House appropriators and the Department of Veterans Affairs tussled over the legality and transparency of transfers of unobligated VA funds to the department’s community care account.
The dispute came during Secretary Collins’s appearance before the House Appropriations subcommittee on the VA budget when members said they received only a notification — not a formal reprogramming request — after the department announced it would move money into community care. "You are required to send us a reprogramming request, not a notification," Ranking Member Wasserman Schultz said during questioning.
The ranking member and other appropriators cited provisions of the annual Appropriations Act that, they said, require committee approval before agencies move funding between accounts. Committee members repeatedly requested a commitment from the secretary that the department would submit reprogramming requests for transfers that require congressional approval.
Secretary Collins said the department sent a notice on April 24 and, following Office of Management and Budget guidance, moved funds intended to support community care. He described the transfers as part of broader reform efforts and said the department notified the committee of its intent to transfer roughly $343,000,000 to support VA community care.
Appropriations members said notification is not sufficient under the law. “I encourage you to look at sections 227, 2209, 230, and 231,” Wasserman Schultz said, citing provisions in the Appropriations Act that she said lay out reprogramming and transfer requirements.
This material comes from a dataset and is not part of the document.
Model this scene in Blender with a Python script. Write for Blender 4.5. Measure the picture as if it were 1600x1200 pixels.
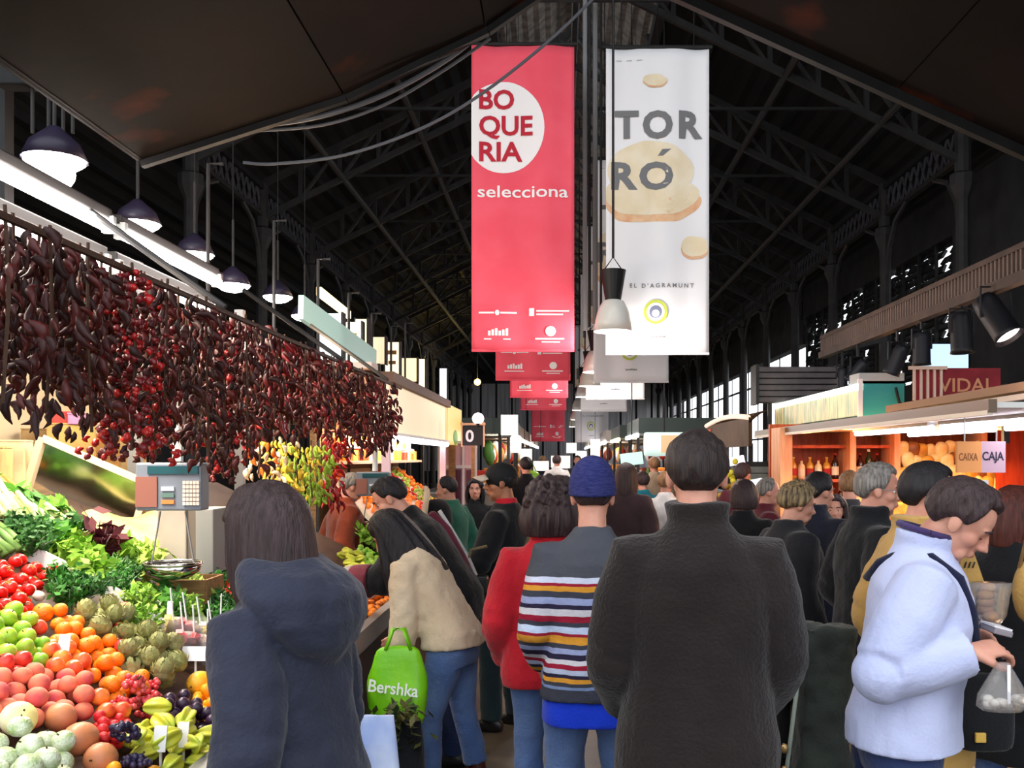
import bpy, bmesh, math, random
from mathutils import Vector as V, Matrix as M, noise
for o in list(bpy.data.objects): bpy.data.objects.remove(o)
SC = bpy.context.scene
COL = SC.collection
R = random.Random(11)
rad = math.radians
# ---------------------------------------------------------------- camera, sky, exposure
F, CX, CY, EYE = 1500.0, 875.0, 715.0, 1.65
cam = bpy.data.cameras.new('camera'); camo = bpy.data.objects.new('camera', cam); COL.objects.link(camo)
camo.location = (0, 0, EYE); camo.rotation_euler = (math.pi/2, 0, 0)
cam.sensor_width = 36; cam.sensor_fit = 'HORIZONTAL'; cam.lens = F/1600*36
cam.shift_x = -(CX-800)/1600; cam.shift_y = (CY-600)/1600; cam.clip_start = .05; cam.clip_end = 300
SC.camera = camo
W = bpy.data.worlds.new('sky'); SC.world = W; W.use_nodes = True
W.node_tree.nodes['Background'].inputs[0].default_value = (.90, .95, 1, 1)
W.node_tree.nodes['Background'].inputs[1].default_value = 1.55
vs = SC.view_settings
vs.view_transform = 'Standard'; vs.look = 'None'; vs.gamma = 1; vs.use_curve_mapping = False; vs.exposure = .8
SC.cycles.max_bounces = 6; SC.cycles.diffuse_bounces = 3; SC.cycles.glossy_bounces = 3
SC.cycles.transparent_max_bounces = 8; SC.cycles.sample_clamp_indirect = 4; SC.cycles.use_denoising = True
SC.cycles.caustics_reflective = False; SC.cycles.caustics_refractive = False

def P(px, py, y):                       # a point at depth y seen at a place of the 1600x1200 frame
    return V(((px-CX)*y/F, y, EYE-(py-CY)*y/F))
def PX(px, y): return (px-CX)*y/F
def PZ(py, y): return EYE-(py-CY)*y/F
# ---------------------------------------------------------------- materials
def lin(c):
    f = lambda v: v/12.92 if v <= .04045 else ((v+.055)/1.055)**2.4
    return tuple(f(x/255) for x in c[:3])+(1,)
MATS = {}
def mat(name, c, rough=.7, c2=None, scale=8, bump=0, bscale=40, metal=0, spec=.3, stretch=None, emit=0, trans=0, alpha=1, fine=3, sheen=0):
    if name in MATS: return MATS[name]
    m = bpy.data.materials.new(name); m.use_nodes = True; nt = m.node_tree; b = nt.nodes['Principled BSDF']
    b.inputs['Base Color'].default_value = lin(c); b.inputs['Roughness'].default_value = rough
    b.inputs['Metallic'].default_value = metal; b.inputs['Specular IOR Level'].default_value = spec
    b.inputs['Transmission Weight'].default_value = trans; b.inputs['Alpha'].default_value = alpha
    if sheen: b.inputs['Sheen Weight'].default_value = sheen
    if emit:
        b.inputs['Emission Color'].default_value = lin(c); b.inputs['Emission Strength'].default_value = emit
    if c2 or bump:
        tc = nt.nodes.new('ShaderNodeTexCoord'); mp = nt.nodes.new('ShaderNodeMapping')
        nt.links.new(tc.outputs['Object'], mp.inputs[0])
        if stretch: mp.inputs['Scale'].default_value = stretch
        if c2:
            n = nt.nodes.new('ShaderNodeTexNoise'); n.inputs['Scale'].default_value = scale; n.inputs['Detail'].default_value = fine
            nt.links.new(mp.outputs[0], n.inputs['Vector'])
            r = nt.nodes.new('ShaderNodeValToRGB'); r.color_ramp.elements[0].position = .36; r.color_ramp.elements[1].position = .64
            r.color_ramp.elements[0].color = lin(c); r.color_ramp.elements[1].color = lin(c2)
            nt.links.new(n.outputs[0], r.inputs[0]); nt.links.new(r.outputs[0], b.inputs['Base Color'])
            if emit: nt.links.new(r.outputs[0], b.inputs['Emission Color'])
        if bump:
            n2 = nt.nodes.new('ShaderNodeTexNoise'); n2.inputs['Scale'].default_value = bscale; n2.inputs['Detail'].default_value = 4
            nt.links.new(mp.outputs[0], n2.inputs['Vector'])
            bp = nt.nodes.new('ShaderNodeBump'); bp.inputs['Strength'].default_value = bump; bp.inputs['Distance'].default_value = .01
            nt.links.new(n2.outputs[0], bp.inputs['Height']); nt.links.new(bp.outputs[0], b.inputs['Normal'])
    MATS[name] = m; return m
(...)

The committee pressed Collins for a firm commitment to submit reprogramming requests in the future and to provide the documentation appropriators said they have asked for but not received.
The disagreement left the committee signaling it will pursue the matter aggressively. Chairman Cole and others said they expected closer coordination going forward; Collins said his team would work with the committee and OMB on notifications and any required actions.
What happens next: committee members asked for follow-up documentation and for the VA to submit formal reprogramming requests when required. The committee emphasized it will exercise statutory oversight authority if it does not receive the requested paperwork.